Уже из приведенных примеров видно, как разнообразны ритмика и метрика сумароковских песен. При общем преобладании хореического ритма Сумароков широко варьирует стопность хорея, чередуя в пределах строфы стихи с разным количеством стоп, а также обогащает ритмический рисунок стиха широким использованием облегченных (пиррихии) и усеченных (без безударного слога) стоп наряду со стопами полного образования:
Прости, моя любезная, мой свет, прости,
Мне сказано назавтрее в поход идти;
Неведомо мне то, увижусь ли с тобой,
Ин ты хотя в последний раз побудь со мной (VIII; 286).
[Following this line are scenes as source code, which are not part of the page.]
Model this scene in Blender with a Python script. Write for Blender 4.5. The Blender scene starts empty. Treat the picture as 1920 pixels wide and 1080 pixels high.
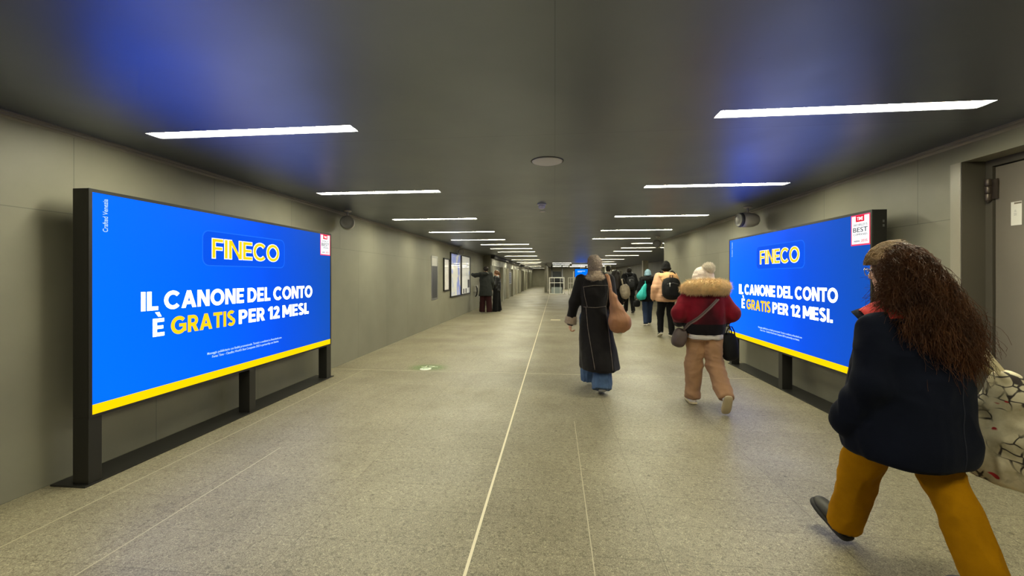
import bpy, bmesh, math, random
import numpy as np
from mathutils import Vector, Matrix
from mathutils.bvhtree import BVHTree

S = bpy.context.scene
COL = S.collection
R = math.radians

# ------------------------------------------------------------------ camera, world, exposure
YAW = math.atan(80.5 / 780)
cam_data = bpy.data.cameras.new('camera')
cam_data.sensor_fit = 'HORIZONTAL'
cam_data.sensor_width = 36.0
cam_data.lens = 36.0 * 780 / 1920
cam_data.shift_y = -21.7 / 1920
cam_data.clip_end = 300
cam = bpy.data.objects.new('camera', cam_data)
COL.objects.link(cam)
cam.location = (0, 0, 1.447)
cam.rotation_euler = (R(90), 0, YAW)
S.camera = cam

world = bpy.data.worlds.new('tunnel_air')
S.world = world
world.use_nodes = True
world.node_tree.nodes['Background'].inputs[0].default_value = (0.9, 0.85, 0.7, 1)
world.node_tree.nodes['Background'].inputs[1].default_value = 0.01

S.view_settings.view_transform = 'Standard'
S.view_settings.look = 'None'
S.view_settings.gamma = 1
S.view_settings.use_curve_mapping = False
S.view_settings.exposure = 0.0
S.cycles.use_denoising = True
S.cycles.max_bounces = 10
S.cycles.diffuse_bounces = 5
S.cycles.glossy_bounces = 4
S.cycles.sample_clamp_indirect = 8
S.cycles.use_light_tree = True

LAMP = 79.0          # radiance of the ceiling strip diffusers
SCREEN = 1.12        # radiance factor of the advertising screens


# ------------------------------------------------------------------ colour and material helpers
def lin(c):
    return tuple((v / 255 / 12.92) if v / 255 <= 0.04045 else ((v / 255 + 0.055) / 1.055) ** 2.4 for v in c)


MATS = {}


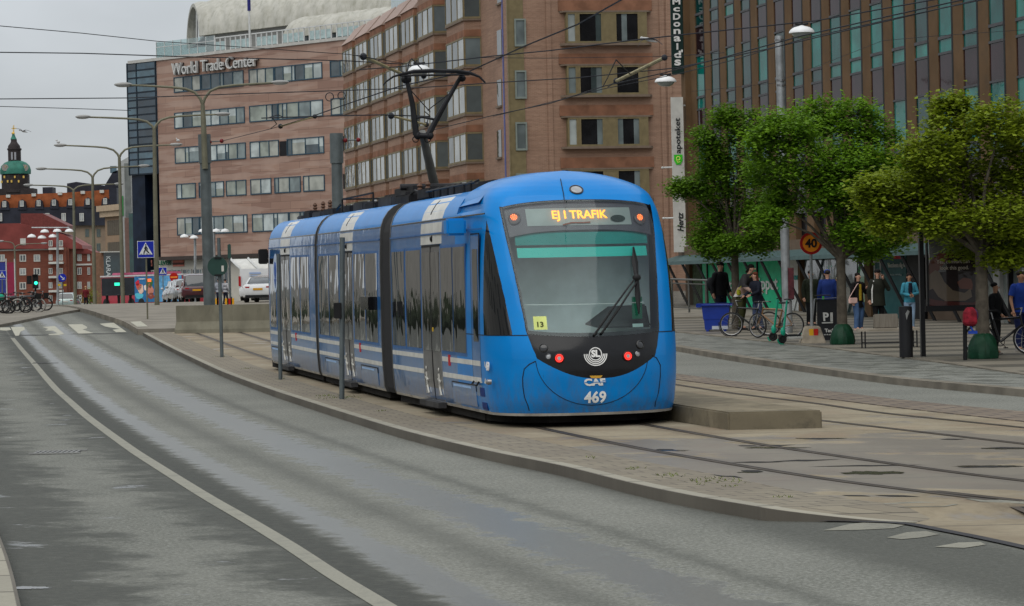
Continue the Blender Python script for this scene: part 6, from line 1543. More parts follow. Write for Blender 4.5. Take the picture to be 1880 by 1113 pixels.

И, конечно, поскольку песня – это исконный фольклорный жанр, в песнях Сумарокова очень заметны фольклорные ритмы и поэтические приемы:
Не грусти, мой свет!
Мне грустно и самой,
Что давно я не видалася с тобой, –
Муж ревнивый не пускает никуда;
Отвернусь лишь – так и он идет туда. (VIII; 254).
Я лишилася друга.
Калина ли моя, малина ли моя!
Вянь, трава чиста луга,
Не всходи, месяц ясный,
Не свети ты, день красный (VIII; 190).
Сумароковская песня, тематический аналог элегии, именно своей метрической свободой оказала неоценимую услугу русской лирике в том, что касалось содержательности художественных форм, которые служили бы дополнительным способом выражения лирических эмоций и смыслов. Разным оттенкам настроения и чувства в песнях Сумарокова соответствуют разные ритмы, способы рифмовки и строфические формы. Таким образом, в своих поисках песенных ритмов, соответствующих разным оттенкам содержания, Сумароков не только продолжил, но и развил стихотворную практику Ломоносова. Если Ломоносов для выражения категории высокого в торжественной оде обосновал необходимость употребления ямбической стопы с восходящей интонацией, то Сумароков в своих полиметрических песнях создал целый арсенал ритмов, приспособленных для передачи разных оттенков психологии страсти. И в этом – главная роль его песен, связующего звена традиции русской лирики XVIII в. – от Ломоносова к поэтам конца XVIII в.